11. The nozzle of claim 10, wherein each of said air discharge
passages of said second plurality is offset by the same distance
from the axis of said second liquid discharge passage.
12. The nozzle of claim 10, wherein said air discharge passages
positioned at diagonally opposed corners of said square pattern are
symmetrically positioned relative to said second liquid discharge
passage.
13. The nozzle of claim 10, wherein each of said air discharge
passages of said square pattern is offset from the axis of said
second liquid discharge passage by a distance at least equal to the
radius of said second liquid discharge passage.
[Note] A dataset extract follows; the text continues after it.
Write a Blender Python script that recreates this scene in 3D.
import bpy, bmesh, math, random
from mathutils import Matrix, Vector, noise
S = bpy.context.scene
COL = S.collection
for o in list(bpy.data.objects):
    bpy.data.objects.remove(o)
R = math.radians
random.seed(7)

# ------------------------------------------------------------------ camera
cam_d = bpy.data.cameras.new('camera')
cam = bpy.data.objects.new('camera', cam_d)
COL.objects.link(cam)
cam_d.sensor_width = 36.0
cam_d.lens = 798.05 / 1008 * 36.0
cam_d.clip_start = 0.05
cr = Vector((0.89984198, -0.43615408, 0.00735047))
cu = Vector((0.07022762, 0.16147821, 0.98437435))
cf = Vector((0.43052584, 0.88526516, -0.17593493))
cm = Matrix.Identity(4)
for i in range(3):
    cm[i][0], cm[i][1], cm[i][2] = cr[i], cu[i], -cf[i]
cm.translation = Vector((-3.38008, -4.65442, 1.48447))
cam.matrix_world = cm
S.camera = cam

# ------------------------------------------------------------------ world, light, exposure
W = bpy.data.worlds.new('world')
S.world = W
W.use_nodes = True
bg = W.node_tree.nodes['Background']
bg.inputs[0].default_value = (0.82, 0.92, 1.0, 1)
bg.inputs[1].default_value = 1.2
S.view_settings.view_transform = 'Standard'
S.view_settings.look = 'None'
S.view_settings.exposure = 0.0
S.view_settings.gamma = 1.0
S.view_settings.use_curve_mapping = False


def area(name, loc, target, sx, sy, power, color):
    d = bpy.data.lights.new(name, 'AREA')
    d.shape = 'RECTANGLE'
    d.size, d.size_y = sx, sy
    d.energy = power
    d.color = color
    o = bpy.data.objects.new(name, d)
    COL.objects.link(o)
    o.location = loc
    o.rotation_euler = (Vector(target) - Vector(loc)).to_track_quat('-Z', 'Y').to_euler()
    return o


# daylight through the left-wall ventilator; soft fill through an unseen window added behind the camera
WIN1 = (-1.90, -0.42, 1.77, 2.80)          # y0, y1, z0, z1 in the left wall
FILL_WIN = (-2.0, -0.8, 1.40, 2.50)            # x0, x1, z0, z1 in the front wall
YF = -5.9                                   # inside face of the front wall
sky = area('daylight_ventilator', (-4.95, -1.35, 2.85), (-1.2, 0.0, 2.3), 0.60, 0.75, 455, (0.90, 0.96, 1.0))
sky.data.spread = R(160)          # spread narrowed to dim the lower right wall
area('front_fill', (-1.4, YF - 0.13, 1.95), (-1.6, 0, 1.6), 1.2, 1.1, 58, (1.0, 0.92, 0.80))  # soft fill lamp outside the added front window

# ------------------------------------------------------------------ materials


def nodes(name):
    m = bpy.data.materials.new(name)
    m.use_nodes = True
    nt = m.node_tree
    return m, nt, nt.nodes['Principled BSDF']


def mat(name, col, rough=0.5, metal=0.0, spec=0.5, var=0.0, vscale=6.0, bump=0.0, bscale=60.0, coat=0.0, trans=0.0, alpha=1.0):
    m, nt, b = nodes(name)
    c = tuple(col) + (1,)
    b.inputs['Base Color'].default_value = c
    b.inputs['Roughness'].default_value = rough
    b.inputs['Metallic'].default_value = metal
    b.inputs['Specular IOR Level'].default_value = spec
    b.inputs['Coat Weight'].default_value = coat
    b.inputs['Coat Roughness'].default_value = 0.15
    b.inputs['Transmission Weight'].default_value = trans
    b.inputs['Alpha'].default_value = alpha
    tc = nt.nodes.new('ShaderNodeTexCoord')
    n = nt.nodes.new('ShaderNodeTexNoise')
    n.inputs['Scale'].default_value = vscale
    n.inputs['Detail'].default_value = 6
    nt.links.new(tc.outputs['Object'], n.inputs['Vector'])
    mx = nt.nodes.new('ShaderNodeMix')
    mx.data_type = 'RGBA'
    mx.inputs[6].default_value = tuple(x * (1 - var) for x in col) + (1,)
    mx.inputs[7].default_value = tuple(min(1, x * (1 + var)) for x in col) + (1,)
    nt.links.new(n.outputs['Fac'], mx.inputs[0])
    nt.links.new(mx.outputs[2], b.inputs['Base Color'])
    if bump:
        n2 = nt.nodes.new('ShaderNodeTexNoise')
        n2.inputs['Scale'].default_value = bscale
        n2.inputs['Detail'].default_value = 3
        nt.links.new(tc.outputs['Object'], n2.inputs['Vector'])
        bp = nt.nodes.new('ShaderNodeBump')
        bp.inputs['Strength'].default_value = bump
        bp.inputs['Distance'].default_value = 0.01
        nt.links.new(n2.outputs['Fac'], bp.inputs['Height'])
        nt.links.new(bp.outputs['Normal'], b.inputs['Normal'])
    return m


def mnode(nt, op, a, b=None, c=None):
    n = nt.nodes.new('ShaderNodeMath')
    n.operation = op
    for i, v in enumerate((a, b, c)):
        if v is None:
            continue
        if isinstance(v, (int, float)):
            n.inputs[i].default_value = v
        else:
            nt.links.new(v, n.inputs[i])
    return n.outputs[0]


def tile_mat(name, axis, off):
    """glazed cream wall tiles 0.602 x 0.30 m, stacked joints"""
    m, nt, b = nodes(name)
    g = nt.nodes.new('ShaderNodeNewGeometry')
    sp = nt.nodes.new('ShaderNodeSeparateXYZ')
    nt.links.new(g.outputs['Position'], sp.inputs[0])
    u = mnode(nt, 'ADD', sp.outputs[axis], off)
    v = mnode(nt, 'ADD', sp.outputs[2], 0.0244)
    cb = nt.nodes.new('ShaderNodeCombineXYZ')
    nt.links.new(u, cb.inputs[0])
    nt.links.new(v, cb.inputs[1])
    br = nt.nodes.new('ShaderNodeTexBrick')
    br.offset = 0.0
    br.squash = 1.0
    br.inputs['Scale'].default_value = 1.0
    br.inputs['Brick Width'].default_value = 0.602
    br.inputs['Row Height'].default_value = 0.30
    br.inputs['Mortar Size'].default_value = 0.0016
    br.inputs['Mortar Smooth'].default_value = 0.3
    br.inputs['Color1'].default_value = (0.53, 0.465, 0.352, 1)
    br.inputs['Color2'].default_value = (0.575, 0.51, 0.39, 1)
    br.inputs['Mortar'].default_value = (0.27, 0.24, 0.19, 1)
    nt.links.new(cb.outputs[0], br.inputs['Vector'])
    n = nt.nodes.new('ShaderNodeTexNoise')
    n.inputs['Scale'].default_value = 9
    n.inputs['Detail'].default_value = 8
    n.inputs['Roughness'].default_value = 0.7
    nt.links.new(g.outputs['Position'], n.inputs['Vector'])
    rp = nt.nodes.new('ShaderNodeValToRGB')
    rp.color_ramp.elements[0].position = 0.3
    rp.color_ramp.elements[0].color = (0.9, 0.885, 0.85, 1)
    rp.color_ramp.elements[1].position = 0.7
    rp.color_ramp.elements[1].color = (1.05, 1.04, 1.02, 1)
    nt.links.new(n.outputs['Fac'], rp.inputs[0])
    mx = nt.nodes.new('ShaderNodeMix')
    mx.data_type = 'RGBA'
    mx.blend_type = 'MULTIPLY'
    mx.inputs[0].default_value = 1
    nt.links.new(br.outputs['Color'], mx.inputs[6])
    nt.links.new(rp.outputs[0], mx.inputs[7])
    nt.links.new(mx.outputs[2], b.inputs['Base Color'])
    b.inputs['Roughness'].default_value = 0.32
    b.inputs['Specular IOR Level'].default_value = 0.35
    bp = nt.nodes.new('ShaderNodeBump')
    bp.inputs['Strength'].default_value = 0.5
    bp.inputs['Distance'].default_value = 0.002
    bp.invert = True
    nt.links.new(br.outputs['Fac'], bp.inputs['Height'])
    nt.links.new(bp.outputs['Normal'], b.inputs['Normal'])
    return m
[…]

14. The nozzle of claim 1, comprising: a plurality of recesses
formed in said second side of said nozzle body; a plurality of
frusto-conically shaped protrusions disposed on said second side,
each protrusion including a base positioned within a respective one
of said plurality of recesses, an apex and a side surface
converging toward said apex; a plurality of liquid discharge
passages, each liquid discharge passage extending along an axis
through said apex of one of said protrusions, said liquid discharge
passages communicating with said liquid supply port; and a
plurality of air discharge passages formed in said nozzle body and
associated with each said protrusion, each said plurality of air
discharge passages opening into one of said recesses, adjacent said
base of an associated protrusion.
15. An applicator for dispensing at least one liquid filament onto
a moving substrate, comprising: a module body; a nozzle body
coupled to said module body and having a first side and a second
side, said first side including a liquid supply port and an air
supply port communicating with respective liquid and air supply
passages of a module body, and said second side including a recess;
a frusto-conically shaped protrusion on said second side including
a base positioned within said recess, an apex and a side surface
converging toward said apex; a liquid discharge passage extending
along an axis through said apex of said protrusion, said liquid
discharge passage communicating with said liquid supply port; and a
plurality of air discharge passages in said nozzle body and opening
into said recess adjacent said base of said protrusion, each of
said air discharge passages angled in a direction generally toward
said liquid discharge passage and offset from the axis of said
liquid discharge passage.
16. The applicator of claim 15, further comprising: a second recess
formed in said second side of said nozzle body; a second
frusto-conically shaped protrusion spaced from said first
protrusion on said second side, including a base positioned within
said second recess, an apex and a side surface converging toward
said apex; a second liquid discharge passage extending along an
axis through said apex of said second protrusion, said second
liquid discharge passage communicating with said liquid supply
port; and a second plurality of air discharge passages in said
nozzle body and opening into said second recess adjacent said base
of said second protrusion.
Description
FIELD OF THE INVENTION
[0001] The present invention generally relates to a liquid material
dispensing apparatus and nozzle and, more specifically, to an
apparatus and nozzle for dispensing controlled patterns of liquid
adhesive strands or filaments.
BACKGROUND OF THE INVENTION
[0002] Many reasons exist for dispensing liquid adhesives, such as
hot melt adhesives, in the form of a thin filament or strand with a
controlled pattern. Conventional patterns used in the past have
been patterns involving a swirling effect of the filament by
impacting the filament with a plurality of jets of air. This is
generally known as controlled fiberization or CF.RTM. in the hot
melt adhesive dispensing industry. Controlled Fiberization
techniques are especially useful for accurately covering a wider
region of a substrate with adhesive dispensed as single filaments
or as multiple side-by-side filaments from nozzle passages having
small diameters, such as on the order of 0.010 inch to 0.060 inch.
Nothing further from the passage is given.